Corcoran was notorious for mothering her agents, admitting that she needs to be worshiped by those around her. In her offices, she handed out yellow ribbons and cotton candy, hired yogis, masseuses and elephant-drawn carriages (at a countryside event), and threw increasingly extravagant parties. Even after selling her firm, she’s been known to spruce up the flowers in the office window boxes.

“I felt like I didn’t belong to anything, it was so sad,” she says of her departure.

She considered starting other businesses, first in public relations and then in advertising. But she wanted a job with independence. And after being invited onto Neil Cavuto’s show on Fox News as a real estate commentator, she realized she found her new calling.

“I need attention. I missed my brokers, and I needed something to belong to,” she says, with her television stylist at her side. “I love an audience, and I love people who adore me.”

She asked Cavuto for a regular job on Fox, but he found her a spot, not as a real estate or business commentator, but as a political correspondent.

“I didn’t even know the difference between the Senate and the House of Representatives. It couldn’t have been a worse suggestion, but I said I’d take it because it was a ticket in,” she says. “It was a joke; all I did was study. I don’t care about politics. Not one inkling do I care about politics. I guess I should, but I really don’t.”

She was able to leverage that job into a position as a real estate commentator on “Good Morning America” and the “Today Show” during the depths of the economic recession. “That was another lucky break. Imagine if it was a buoyant real estate market. I would have never gotten that job. Bad news prints.”

Corcoran will soon move to an 11-room penthouse on Fifth Avenue.

Corcoran will soon move to an 11-room penthouse on Fifth Avenue.

But it was after she was approached for “Shark Tank” that she became known outside of New York. Still, she says this latest stroke of good fortune wasn’t a smooth transition.

“For the first three or four years, ‘Shark Tank’ wasn’t fun. I was afraid all the time that I would be fired. I wasn’t comfortable in my own skin,” she says. “I was labeled a shark and they dressed me in black. It was off-character for me. I’m not a tough shark. If someone asked me for a word to describe myself, I would say ‘sweetie pie’ not ‘shark.’ ”

She says that the part of the show that really clicked for her was motivating the entrepreneurs, who were so similar to the real estate brokers she had managed for years. “My assessment on the show had nothing to do with the business plan. It had to do with my judgment of their personality. And I was very accurate.”

Corcoran says she invests in people who have energy, street smarts and are nice. She won’t invest with anyone who is a “bastard.”

“I never saw anyone without a lot of energy that was hugely successful,” she says. “And a lot of the people on ‘Shark Tank’ are very well educated … people who went to the right schools, learned the right lingo and have had a life of privilege. I can’t relate to them. For them, succeeding is an option, not a need. But I want someone who is desperate and has something to prove. Basically, I want someone who is insecure.”

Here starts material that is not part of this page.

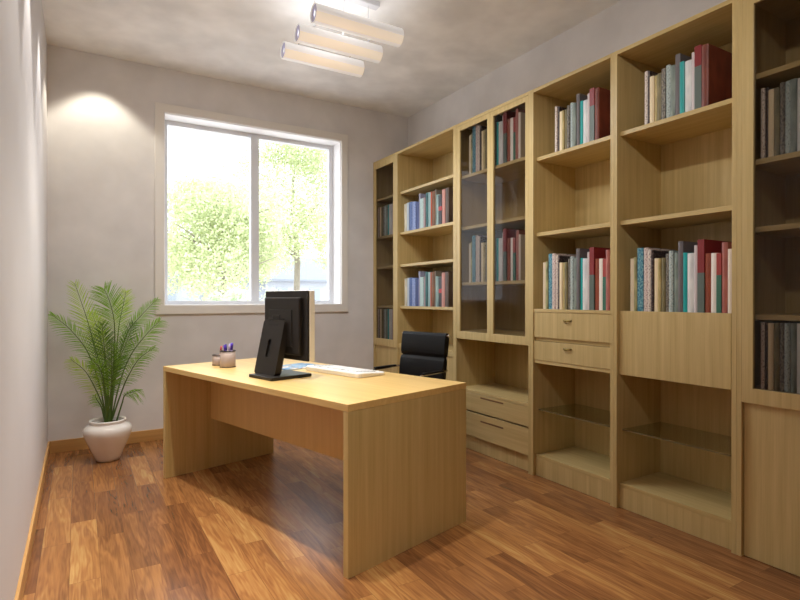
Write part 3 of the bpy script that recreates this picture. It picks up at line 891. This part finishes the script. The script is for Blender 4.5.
# ------------------------------------------------------------------ pendant lamp
LZ = 2.85
SHW = plain('opal_shade_white', srgb(238, 238, 240), .35, emit=(1, .97, .93, 1), es=.34)
SHC = plain('warm_diffuser', srgb(236, 214, 184), .4, emit=(1, .86, .70, 1), es=.50, noise=.10, nscale=9)
CAPM = plain('lavender_end_cap', srgb(202, 202, 232), .4)
TUBEM = plain('lit_lamp_tube', srgb(255, 255, 255), .4, emit=(1, .97, .92, 1), es=1.2)
lamp = thing('pendant_lamp', 'three frosted half-round tube pendant lamp hanging from the ceiling over the desk', 'lamp', (1.46, 3.19, LZ))
R_ = .055
for i, y in enumerate((2.922, 3.192, 3.462)):
    bm = B()
    x0, x1 = 1.165, 1.742; n_ = 40
    # shell cross-section: a flattened tube, thin walled, warm strip facing down on both flanks
    def ring(x, r): return [bm.verts.new((x, y + r * math.cos(2 * PI * k / n_), LZ + r * math.sin(2 * PI * k / n_))) for k in range(n_)]
    Oa, Ob, Ia, Ib = ring(x0, R_), ring(x1, R_), ring(x0, R_ - .004), ring(x1, R_ - .004)
    for k in range(n_):
        q = (k + 1) % n_
        am = 360 * (k + .5) / n_
        warm = 187 < am < 248 or 292 < am < 353
        f1 = bm.faces.new((Oa[k], Oa[q], Ob[q], Ob[k])); f1.smooth = True; f1.material_index = 1 if warm else 0
        f2 = bm.faces.new((Ia[k], Ib[k], Ib[q], Ia[q])); f2.smooth = True
        bm.faces.new((Oa[k], Ia[k], Ia[q], Oa[q])); bm.faces.new((Ob[k], Ob[q], Ib[q], Ib[k]))
    sh = obj('lamp_shade', bm, [SHW, SHC], lamp)
    for x, sgn in ((x0, 1), (x1, -1)):
        bm = B()
        outer = [(y + (R_ - .0045) * math.cos(2 * PI * k / 24), LZ + (R_ - .0045) * math.sin(2 * PI * k / 24)) for k in range(24)]
        dia = [(y + .018 * math.cos(2 * PI * k / 24) * (1 / (abs(math.cos(2 * PI * k / 24)) + abs(math.sin(2 * PI * k / 24)))),
                LZ + .032 * math.sin(2 * PI * k / 24) * (1 / (abs(math.cos(2 * PI * k / 24)) + abs(math.sin(2 * PI * k / 24))))) for k in range(24)]
        xa, xb = x + sgn * .006, x + sgn * .010
        OA = [bm.verts.new((xa, *p)) for p in outer]; DA = [bm.verts.new((xa, *p)) for p in dia]
        OB = [bm.verts.new((xb, *p)) for p in outer]; DB = [bm.verts.new((xb, *p)) for p in dia]
        for k in range(24):
            q = (k + 1) % 24
            bm.faces.new((OA[k], OA[q], DA[q], DA[k])); bm.faces.new((OB[k], DB[k], DB[q], OB[q]))
            bm.faces.new((OA[k], OB[k], OB[q], OA[q])); bm.faces.new((DA[k], DA[q], DB[q], DB[k]))
        obj('end_cap', bm, CAPM, sh, label='lavender grey end cap with diamond opening')
    bm = B(); tube(bm, [(x0 + .012, y, LZ), (x1 - .012, y, LZ)], .014, 14); obj('light_tube', bm, TUBEM, sh)
bm = B()
for x in (1.27, 1.65): tube(bm, [(x, 2.922, LZ + R_ + .004), (x, 3.462, LZ + R_ + .004)], .004, 8)
obj('cross_bar', bm, CHROME, lamp)
bm = B(); box(bm, 1.195, 1.724, 3.142, 3.200, ZC - .034, ZC - .0005, .003); obj('ceiling_canopy', bm, plain('canopy_paint', srgb(214, 214, 218), .4), lamp)
for x in (1.27, 1.475, 1.65):
    bm = B()
    if x == 1.475: tube(bm, [(x, 3.17, ZC - .034), (x, 3.192, LZ + R_ - .002)], .0017, 6)
    else: tube(bm, [(x, 3.17, ZC - .034), (x, 3.17, LZ + R_ + .003)], .0014, 6)
    obj('suspension_cable', bm, plain('steel_cable', srgb(190, 192, 198), .3, .6), lamp)

# ------------------------------------------------------------------ outside
BOUNCE_GROUND = plain('pale_bounce_ground', srgb(232, 226, 222), .9, noise=.08, nscale=.4)  # ground made pale and neutral to bounce daylight onto the ceiling
bm = B(); box(bm, -60, 90, YB + .35, 120, -.7, -.5); o = obj('forecourt', bm, BOUNCE_GROUND); o['kind'] = 'structure'
BARK = plain('pale_bark', srgb(150, 142, 130), .9, noise=.2, nscale=6)
def leafmat(name, c1, c2): return leaf_mat(name, c1, c2, .4)
TL1 = leafmat('haze_paled_tree_leaf', srgb(202, 210, 162), srgb(222, 228, 194))  # leaf colours paled, putting overexposed outdoor haze into the foliage
TL2 = leafmat('haze_paled_bush_leaf', srgb(190, 206, 168), srgb(222, 230, 206))
def tree(x, y, h, r, n_, label, name='tree', cat='tree', mat=TL1, crown0=.25):
    rd = random.Random(int(x * 10 + y))
    t = thing(name, label, cat, (x, y, -.5))
    bm = B()
    tube(bm, [(x, y, -.5), (x + .1, y, h * .3), (x - .1, y + .1, h * .6), (x, y, h * .85)], [.16, .13, .08, .02], 8)
    for i in range(9):
        a_ = rd.uniform(0, 2 * PI); z0 = h * rd.uniform(.25, .65); rr = r * rd.uniform(.5, .9)
        tube(bm, [(x, y, z0), (x + math.cos(a_) * rr * .5, y + math.sin(a_) * rr * .5, z0 + rr * .3), (x + math.cos(a_) * rr, y + math.sin(a_) * rr, z0 + rr * .5)], [.05, .03, .008], 5)
    obj('trunk', bm, BARK, t)
    bm = B()
    blobs = [(rd.uniform(-.62, .62) * r, rd.uniform(-.62, .62) * r, h * (crown0 + (1 - crown0) * rd.uniform(.12, .9)), r * rd.uniform(.25, .45)) for _ in range(26)]
    for i in range(n_):
        bx, by, bz, br = rd.choice(blobs)
        v = Vector((rd.gauss(0, 1), rd.gauss(0, 1), rd.gauss(0, 1))).normalized() * br * rd.uniform(.5, 1.05)
        k = 1 - .45 * max(0, (bz / h - .5) * 2)
        c = Vector((x + bx * k, y + by * k, bz)) + v
        s = rd.uniform(.04, .075)
        n1 = Vector((rd.gauss(0, 1), rd.gauss(0, 1), rd.gauss(0, 1))).normalized(); n2 = n1.orthogonal().normalized()
        bm.faces.new([bm.verts.new(c + a * s * n1 + b_ * s * .6 * n2) for a, b_ in ((-1, 0), (0, -1), (1, 0), (0, 1))])
    obj('crown', bm, mat, t)
tree(3.7, 17, 5.2, 2.5, 20000, 'leafy pale green tree behind the left window pane')
tree(7.8, 21.6, 8.9, 3.7, 38000, 'tall pale green tree filling the right window pane')
tree(6.2, 30, 9.0, 3.4, 16000, 'distant tree between the two larger trees, behind the window mullion')
for i, (x, y, r, lb) in enumerate(((3.2, 13.2, .8, 'low rounded bush at the bottom of the left pane'), (6.6, 14.5, .9, 'low bush below the right pane, left of the monitor'), (4.7, 15.5, .9, 'low bush below the window mullion'))):
    tree(x, y, 1.35, r, 1800, lb, 'bush', 'bush', TL2, .0)
HW = plain('white_siding', srgb(176, 180, 188), .8); HR = plain('grey_roof', srgb(140, 146, 156), .8); HG = plain('house_window_glass', srgb(150, 160, 172), .3)
def house(x, y, w, h, label):
    t = thing('house', label, 'house', (x, y, -.5))
    bm = B(); box(bm, x - w / 2, x + w / 2, y, y + 7, -.5, h); obj('walls', bm, HW, t)
    bm = B(); prism(bm, [(y - .4, h), (y + 3.5, h + 1.9), (y + 7.4, h), (y + 7.4, h - .15), (y - .4, h - .15)], lambda a_, b_, t_: (t_, a_, b_), x - w / 2 - .4, x + w / 2 + .4); obj('roof', bm, HR, t)
    for i in range(4):
        cx = x - w / 2 + w * (i + .5) / 4
        bm = B(); box(bm, cx - .45, cx + .45, y - .05, y + .02, .7, 2.0, .02); fw = obj('window', bm, HW, t)
        bm = B(); box(bm, cx - .38, cx + .38, y - .07, y - .04, .78, 1.92); obj('pane', bm, HG, fw)
house(3.4, 34, 9, 2.4, 'low white house with grey roof seen through the left pane')
house(16.5, 38, 10, 2.6, 'low white house with grey roof seen through the right pane')

# ------------------------------------------------------------------ light
w = bpy.data.worlds.new('World'); SC.world = w; w.use_nodes = True
bg = w.node_tree.nodes['Background']
bg.inputs[0].default_value = (.90, .94, 1, 1); bg.inputs[1].default_value = 3.3
def spot(x, y, z, e, ang=86, blend=.35, col=(1, .86, .66), size=.03, tx=0, ty=0):
    l = bpy.data.lights.new('downlight_and_fill', 'SPOT'); l.energy = e; l.spot_size = math.radians(ang); l.spot_blend = blend
    l.color = col; l.shadow_soft_size = size
    o = bpy.data.objects.new('downlight_and_fill', l); COL.objects.link(o); o.location = (x, y, z)
    o.rotation_euler = (tx, ty, 0)
    return o
spot(.135, 4.72, 3.13, 25, 93, .35, (1, .92, .75))
for y in (3.98, 3.14, 2.36, 1.58, .8):
    spot(-.045, y, 3.13, 40, 50, .3, (1, .96, .90))
for v in (-.75, .35, 1.45):
    p_ = W2(-.22, v, 3.14); spot(p_.x, p_.y, p_.z, 120 if v > 1 else 165, 72, 1, (1, .95, .84), .04)
def added_fill_spot(src, dst, e, ang, col=(1, .97, .91)):  # extra spots added to brighten the bookcase fronts, no real fittings
    o = spot(*src, e, ang, 1, col, .04)
    o.rotation_euler = (Vector(dst) - Vector(src)).to_track_quat('-Z', 'Y').to_euler()
added_fill_spot((.45, .55, 3.1), (2.65, 1.75, 2.0), 80, 56)
added_fill_spot((1.45, 2.25, 3.12), (2.65, 3.35, 1.7), 38, 60)
# pendant tubes light the room
for y in (2.922, 3.192, 3.462):
    l = bpy.data.lights.new('tube_light', 'AREA'); l.shape = 'RECTANGLE'; l.size = .55; l.size_y = .06; l.energy = 7.5; l.color = (.97, .98, 1)
    o = bpy.data.objects.new('tube_light', l); COL.objects.link(o); o.location = (1.46, y, LZ - R_ - .003)
    l2 = l.copy(); l2.energy = .6
    o = bpy.data.objects.new('tube_light', l2); COL.objects.link(o); o.location = (1.46, y, LZ + R_ + .010); o.rotation_euler = (PI, 0, 0)
l = bpy.data.lights.new('sun', 'SUN'); l.energy = 1.0; l.angle = math.radians(3); l.color = (1, .96, .88)
o = bpy.data.objects.new('sun', l); COL.objects.link(o); o.rotation_euler = (math.radians(42), 0, math.radians(-25))

# ------------------------------------------------------------------ camera
cam = bpy.data.cameras.new('camera'); co_ = bpy.data.objects.new('camera', cam); COL.objects.link(co_)
co_.location = (0, 0, 1.2059)
co_.rotation_euler = (math.radians(90 - .1779), 0, math.radians(-30.8655))
cam.sensor_width = 36; cam.lens = 36 * 538.26 / 800; cam.clip_start = .02; cam.clip_end = 300
SC.camera = co_
SC.view_settings.view_transform = 'Standard'; SC.view_settings.look = 'None'
SC.view_settings.exposure = .15; SC.view_settings.gamma = 1; SC.view_settings.use_curve_mapping = False
SC.cycles.use_denoising = True
SC.cycles.max_bounces = 10; SC.cycles.diffuse_bounces = 6; SC.cycles.transparent_max_bounces = 12
SC.cycles.sample_clamp_indirect = 6
SC.cycles.caustics_reflective = False; SC.cycles.caustics_refractive = False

It’s insecurity, not business school confidence, that Corcoran, and many other successful people, relate to. For them insecurity isn’t a weakness, it’s a driving force. What better motivation is there than the knowledge that at any moment the floor might fall out from under you?

This wariness apparently carries over into Corcoran’s personal life, where it becomes fodder for a self-deprecating laugh.

“I don’t like sex. I like massages. One-way sex every time!” Corcoran jokes. “I just don’t have the confidence. Image getting undressed in front of a younger man. Even I get disgusted. I’ve been hit on by younger men, but I am sure they want my money. It can’t be my body! I wasn’t born yesterday.”